On Mon, 10 Dec 2012 07:43:07 -0800 (PST), "
wrote:


Think about how it could help the AC. The current coils
and fan in the condesner are perfectly capable of taking
the heated, compressed refrigerant down to close to
ambient temperature. The pool heat exchanger is going
to do the same thing.


"Ambient" pool water temperature normally isn't the same as ambient
air temp. A pool provides an enormous heat sink, cooling at night,
with evaporative cooling not requiring jumping through EPA hoops.
Water is thousands (WAG) of times more capable of removing heat than
air.
And "perfectly capable" doesn't address the difference in time running
to do the same job. Which gets to electrical consumption and
compresser/fan wear.


Yeah, it's smaller because water
can take the same heat away with a smaller heat exchanger.
But, at the end of the day, all I see that's saved is the cost
of running the AC condenser fan.

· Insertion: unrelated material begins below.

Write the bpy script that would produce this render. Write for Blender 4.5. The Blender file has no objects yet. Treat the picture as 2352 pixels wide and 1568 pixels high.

Don't know how much
that is in the whole AC scheme, but considering you have
a compressor, big blower in the furnace, I'd be surprised if
it's more than 15% or so.

I've seen estimates that water cooled condensers give 20-50% energy
savings. It's all in the details - and climate.
In some climates people want their pools chilled.
Barring that, using pool water to cool the condenser is elegant and
efficient if the bottom line works out The main issues are initial
cost and maintenance.
Those are the nuts to crack. It all gets to payback.


Excellent points.
Bottom line, the pool will help the A/C MUCH more than the A/C will help
the pool.
BUT, it is proly unlikely this could be done economically, at least in a
one-off basis.

But, if A/C mfrs would outfit the condensing heat exchanger with a water
jacket, so that all's you needed was some fittings, plastic tubing and a
small-ish pump, then indeed it would be economical, and likely radically
increasing the SEER ratings.


During the summer months, I use a geothermal heat pump to cool the house while simultaniously eating a 45,000 gallon pool; in the fall, I use it to heat the house with up until the point where the pool is colder than our well water at which point I start heating with well water, using surface disposal instead.